Дисциплинирующее чтение было узловым моментом «института литературы», в котором место личного авторства занимал авторитет верховной власти, транслируемый сотрудниками императорских учебных заведений посредством официальных типографий. Раев и Лотман подчеркивают процессуальное и темпоральное измерение запущенного петровскими реформами процесса чтения, подчинившего культурную историю нескольких поколений общей задаче формирования политического субъекта.

Надо признать, что ни у Лотмана, ни у Элиаса, ни у Фуко очерченный нами момент полного единомыслия между литературой и абсолютизмом не оказывается окончательной формулой культурной истории XVIII в. Для Лотмана главным диахроническим сюжетом была «борьба литературы XVIII в. <…> за право на общественную независимость, за то, чтобы быть голосом истины, а не отражением мнений двора». Эта борьба была связана, среди прочего, с «мощной освободительной мыслью французского Просвещения» и вела к «поколению декабристов» (Лотман 1996, 93, 112). Элиас, отправляясь от формулировок Канта, прослеживает постепенную эмансипацию немецкой интеллигенции, противопоставляющей учтивой цивилизации двора свою культуру, связанную с идеей добродетели и «достижениями в духовной, научной или художественной деятельности» (Элиас 2001, I, 64–65).
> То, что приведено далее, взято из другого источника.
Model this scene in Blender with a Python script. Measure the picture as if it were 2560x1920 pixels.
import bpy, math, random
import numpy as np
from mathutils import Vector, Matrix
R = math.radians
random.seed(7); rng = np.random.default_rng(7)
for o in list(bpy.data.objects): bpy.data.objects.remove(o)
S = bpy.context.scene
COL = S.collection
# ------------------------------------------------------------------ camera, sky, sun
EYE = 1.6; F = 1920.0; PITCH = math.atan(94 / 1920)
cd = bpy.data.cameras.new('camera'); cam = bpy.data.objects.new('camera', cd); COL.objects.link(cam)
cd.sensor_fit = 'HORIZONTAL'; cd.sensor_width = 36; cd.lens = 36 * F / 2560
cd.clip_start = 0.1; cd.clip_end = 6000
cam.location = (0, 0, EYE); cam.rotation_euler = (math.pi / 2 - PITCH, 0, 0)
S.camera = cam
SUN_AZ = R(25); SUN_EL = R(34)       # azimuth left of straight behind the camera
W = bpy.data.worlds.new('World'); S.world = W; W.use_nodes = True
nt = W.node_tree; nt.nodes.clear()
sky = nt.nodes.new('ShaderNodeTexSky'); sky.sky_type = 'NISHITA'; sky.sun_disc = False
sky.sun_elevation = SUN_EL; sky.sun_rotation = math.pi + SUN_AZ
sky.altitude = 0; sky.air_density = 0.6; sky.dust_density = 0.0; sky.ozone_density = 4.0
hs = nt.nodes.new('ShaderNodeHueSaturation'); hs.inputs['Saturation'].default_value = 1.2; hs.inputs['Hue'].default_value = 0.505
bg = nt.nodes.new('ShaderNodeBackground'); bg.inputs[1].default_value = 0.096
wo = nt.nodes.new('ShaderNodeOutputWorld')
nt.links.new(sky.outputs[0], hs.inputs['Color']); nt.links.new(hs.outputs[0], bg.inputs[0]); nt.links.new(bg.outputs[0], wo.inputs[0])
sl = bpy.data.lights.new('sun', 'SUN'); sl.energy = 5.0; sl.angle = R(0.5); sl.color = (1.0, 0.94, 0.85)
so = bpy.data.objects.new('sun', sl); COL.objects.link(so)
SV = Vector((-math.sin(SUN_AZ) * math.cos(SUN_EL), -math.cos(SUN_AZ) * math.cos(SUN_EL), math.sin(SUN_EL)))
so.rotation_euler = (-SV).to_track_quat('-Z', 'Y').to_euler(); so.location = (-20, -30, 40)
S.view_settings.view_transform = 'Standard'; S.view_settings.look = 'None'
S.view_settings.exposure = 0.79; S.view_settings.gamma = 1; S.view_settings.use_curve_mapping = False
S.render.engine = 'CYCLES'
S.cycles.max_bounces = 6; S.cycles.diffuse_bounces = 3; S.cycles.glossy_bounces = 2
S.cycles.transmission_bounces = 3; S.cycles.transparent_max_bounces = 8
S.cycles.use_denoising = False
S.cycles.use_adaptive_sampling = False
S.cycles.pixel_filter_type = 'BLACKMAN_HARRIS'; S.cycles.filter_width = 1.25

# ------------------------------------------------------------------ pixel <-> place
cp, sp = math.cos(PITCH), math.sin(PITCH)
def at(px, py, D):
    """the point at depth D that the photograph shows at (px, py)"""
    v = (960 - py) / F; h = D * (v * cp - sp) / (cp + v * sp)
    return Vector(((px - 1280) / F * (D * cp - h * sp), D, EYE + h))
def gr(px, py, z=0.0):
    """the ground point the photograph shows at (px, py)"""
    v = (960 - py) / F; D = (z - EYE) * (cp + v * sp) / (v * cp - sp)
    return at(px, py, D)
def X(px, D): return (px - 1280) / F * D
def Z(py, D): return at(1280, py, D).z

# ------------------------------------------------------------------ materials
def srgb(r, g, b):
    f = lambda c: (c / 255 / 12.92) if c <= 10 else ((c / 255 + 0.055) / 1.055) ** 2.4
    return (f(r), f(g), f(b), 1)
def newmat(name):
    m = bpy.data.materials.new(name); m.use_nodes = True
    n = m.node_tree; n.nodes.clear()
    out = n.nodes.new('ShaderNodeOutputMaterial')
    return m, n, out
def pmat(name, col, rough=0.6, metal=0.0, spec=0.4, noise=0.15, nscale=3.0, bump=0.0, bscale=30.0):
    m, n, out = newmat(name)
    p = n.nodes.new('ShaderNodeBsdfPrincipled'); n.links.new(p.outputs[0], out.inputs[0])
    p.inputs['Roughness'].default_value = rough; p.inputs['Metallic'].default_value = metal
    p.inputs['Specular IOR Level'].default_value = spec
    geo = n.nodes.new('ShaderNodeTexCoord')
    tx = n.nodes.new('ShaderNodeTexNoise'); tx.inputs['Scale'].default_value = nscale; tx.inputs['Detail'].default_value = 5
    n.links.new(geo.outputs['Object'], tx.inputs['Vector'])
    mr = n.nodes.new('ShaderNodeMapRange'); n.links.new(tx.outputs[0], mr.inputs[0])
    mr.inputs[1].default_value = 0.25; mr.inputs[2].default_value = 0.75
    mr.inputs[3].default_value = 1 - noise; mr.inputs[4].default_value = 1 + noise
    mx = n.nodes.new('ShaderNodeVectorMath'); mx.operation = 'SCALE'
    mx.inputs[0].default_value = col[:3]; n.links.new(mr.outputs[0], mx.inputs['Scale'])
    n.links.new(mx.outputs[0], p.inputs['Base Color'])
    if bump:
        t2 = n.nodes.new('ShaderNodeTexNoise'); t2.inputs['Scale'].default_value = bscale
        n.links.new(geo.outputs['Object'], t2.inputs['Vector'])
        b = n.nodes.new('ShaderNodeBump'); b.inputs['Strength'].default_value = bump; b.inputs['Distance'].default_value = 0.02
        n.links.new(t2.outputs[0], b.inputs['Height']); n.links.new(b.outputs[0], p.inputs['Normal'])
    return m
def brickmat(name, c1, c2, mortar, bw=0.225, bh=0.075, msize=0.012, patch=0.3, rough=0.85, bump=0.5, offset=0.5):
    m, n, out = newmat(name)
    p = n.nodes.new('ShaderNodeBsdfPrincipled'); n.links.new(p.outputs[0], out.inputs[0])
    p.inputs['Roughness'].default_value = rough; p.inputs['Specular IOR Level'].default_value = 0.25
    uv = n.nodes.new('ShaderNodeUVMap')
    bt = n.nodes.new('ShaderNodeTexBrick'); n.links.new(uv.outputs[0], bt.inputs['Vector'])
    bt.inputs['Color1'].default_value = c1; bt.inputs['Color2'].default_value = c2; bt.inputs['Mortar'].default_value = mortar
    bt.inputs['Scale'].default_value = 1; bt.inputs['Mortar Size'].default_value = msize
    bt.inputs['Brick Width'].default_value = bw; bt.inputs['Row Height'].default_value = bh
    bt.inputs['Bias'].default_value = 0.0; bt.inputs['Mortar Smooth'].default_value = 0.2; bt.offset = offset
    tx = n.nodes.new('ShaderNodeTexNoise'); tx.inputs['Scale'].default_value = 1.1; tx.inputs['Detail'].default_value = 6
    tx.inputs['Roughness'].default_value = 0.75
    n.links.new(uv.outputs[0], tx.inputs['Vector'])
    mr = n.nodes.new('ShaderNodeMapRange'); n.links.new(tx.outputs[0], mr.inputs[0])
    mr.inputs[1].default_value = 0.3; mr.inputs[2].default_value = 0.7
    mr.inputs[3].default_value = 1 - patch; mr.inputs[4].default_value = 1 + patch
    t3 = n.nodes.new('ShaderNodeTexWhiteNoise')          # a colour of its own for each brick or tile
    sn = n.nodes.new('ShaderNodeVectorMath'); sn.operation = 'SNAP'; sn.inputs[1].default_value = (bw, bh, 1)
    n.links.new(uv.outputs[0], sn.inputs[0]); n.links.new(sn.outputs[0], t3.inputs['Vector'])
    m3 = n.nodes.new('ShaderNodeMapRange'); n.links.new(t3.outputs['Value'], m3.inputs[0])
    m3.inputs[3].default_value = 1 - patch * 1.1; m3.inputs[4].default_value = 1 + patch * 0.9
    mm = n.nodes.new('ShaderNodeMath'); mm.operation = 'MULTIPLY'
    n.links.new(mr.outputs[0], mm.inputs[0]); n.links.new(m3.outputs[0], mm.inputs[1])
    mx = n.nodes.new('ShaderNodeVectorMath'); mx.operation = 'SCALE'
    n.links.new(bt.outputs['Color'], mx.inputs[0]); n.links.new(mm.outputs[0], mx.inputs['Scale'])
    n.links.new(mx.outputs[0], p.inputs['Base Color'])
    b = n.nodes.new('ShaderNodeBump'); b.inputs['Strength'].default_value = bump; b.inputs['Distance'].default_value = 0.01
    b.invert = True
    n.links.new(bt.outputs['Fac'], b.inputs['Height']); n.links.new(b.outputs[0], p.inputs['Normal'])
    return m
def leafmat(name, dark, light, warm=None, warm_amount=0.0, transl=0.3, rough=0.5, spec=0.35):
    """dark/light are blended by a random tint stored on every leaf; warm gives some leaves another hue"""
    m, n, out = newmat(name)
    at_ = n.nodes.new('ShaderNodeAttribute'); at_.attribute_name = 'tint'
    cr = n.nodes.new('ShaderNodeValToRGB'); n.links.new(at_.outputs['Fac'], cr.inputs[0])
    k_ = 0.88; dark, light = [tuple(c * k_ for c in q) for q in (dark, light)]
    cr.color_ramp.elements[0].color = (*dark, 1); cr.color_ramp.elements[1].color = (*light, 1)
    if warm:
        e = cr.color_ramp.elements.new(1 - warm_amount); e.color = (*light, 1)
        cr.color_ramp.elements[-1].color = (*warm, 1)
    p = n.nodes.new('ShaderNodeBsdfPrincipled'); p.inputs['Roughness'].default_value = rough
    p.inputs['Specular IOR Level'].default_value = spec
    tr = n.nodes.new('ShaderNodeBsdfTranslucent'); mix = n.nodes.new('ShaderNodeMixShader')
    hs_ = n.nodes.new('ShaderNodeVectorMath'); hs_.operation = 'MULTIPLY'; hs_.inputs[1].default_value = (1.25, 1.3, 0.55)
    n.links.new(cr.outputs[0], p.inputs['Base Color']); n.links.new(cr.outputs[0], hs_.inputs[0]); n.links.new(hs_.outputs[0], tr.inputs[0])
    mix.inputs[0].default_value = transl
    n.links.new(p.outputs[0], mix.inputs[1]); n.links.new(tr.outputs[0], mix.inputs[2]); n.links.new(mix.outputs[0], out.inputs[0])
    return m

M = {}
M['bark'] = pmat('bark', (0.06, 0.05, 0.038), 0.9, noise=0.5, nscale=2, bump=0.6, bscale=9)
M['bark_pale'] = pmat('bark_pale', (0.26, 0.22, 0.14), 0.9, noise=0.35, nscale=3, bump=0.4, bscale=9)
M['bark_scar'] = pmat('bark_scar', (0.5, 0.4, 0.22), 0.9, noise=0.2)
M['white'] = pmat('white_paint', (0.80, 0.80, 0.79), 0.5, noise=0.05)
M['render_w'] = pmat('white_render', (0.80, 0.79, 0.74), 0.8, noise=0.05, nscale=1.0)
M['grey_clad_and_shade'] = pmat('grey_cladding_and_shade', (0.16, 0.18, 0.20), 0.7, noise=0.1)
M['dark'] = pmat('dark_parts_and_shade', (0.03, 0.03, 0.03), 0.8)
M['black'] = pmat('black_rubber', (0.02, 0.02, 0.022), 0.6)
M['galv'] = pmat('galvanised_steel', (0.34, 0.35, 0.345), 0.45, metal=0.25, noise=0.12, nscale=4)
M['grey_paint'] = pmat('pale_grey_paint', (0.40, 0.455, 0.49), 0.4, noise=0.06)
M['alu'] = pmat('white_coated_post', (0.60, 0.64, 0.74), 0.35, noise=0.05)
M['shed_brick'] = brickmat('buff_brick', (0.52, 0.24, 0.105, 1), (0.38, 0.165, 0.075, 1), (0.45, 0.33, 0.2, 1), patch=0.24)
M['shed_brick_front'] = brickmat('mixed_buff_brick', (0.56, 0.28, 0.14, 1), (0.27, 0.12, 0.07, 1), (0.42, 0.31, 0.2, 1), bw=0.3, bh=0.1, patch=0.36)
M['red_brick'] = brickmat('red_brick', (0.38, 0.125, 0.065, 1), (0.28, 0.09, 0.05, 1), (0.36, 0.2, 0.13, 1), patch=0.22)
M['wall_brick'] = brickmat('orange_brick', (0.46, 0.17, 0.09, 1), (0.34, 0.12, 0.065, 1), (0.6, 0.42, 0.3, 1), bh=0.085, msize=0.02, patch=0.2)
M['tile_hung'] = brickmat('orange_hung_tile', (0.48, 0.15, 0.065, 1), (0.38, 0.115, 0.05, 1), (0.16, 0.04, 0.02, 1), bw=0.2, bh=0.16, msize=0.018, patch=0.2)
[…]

Наконец, Фуко в эссе «Что такое критика?» (1978) и других статьях рассматривает интеллектуальную эмансипацию Просвещения на примере работы Канта «Ответ на вопрос: Что такое Просвещение?» (1784). Корни критического Просвещения Фуко, подобно Лотману, локализует в масштабном культурном сдвиге начала Нового времени, в ходе которого техники религиозного дисциплинирования были апроприированы светскими инстанциями и послужили основой для экспансии «искусства управлять», охватившего теперь педагогическую, экономическую и политическую сферу. Установившееся таким образом соотношение «власти, истины и субъекта» стало источником и предметом критики как «движения, благодаря которому субъект берет себе право вопрошать истину о заложенных в ней эффектах власти и вопрошать власть о ее утверждениях истины». Критическое движение XVIII в. (совпадающее с Просвещением Канта и литературой Лотмана) определяется диалектической нераздельностью вопросов «как управлять» и «как быть управляемым иначе», искусства «добровольного непокорства» и потребности в позиции властного авторитета (Foucault 1996, 384–387). Но это темы для другой книги.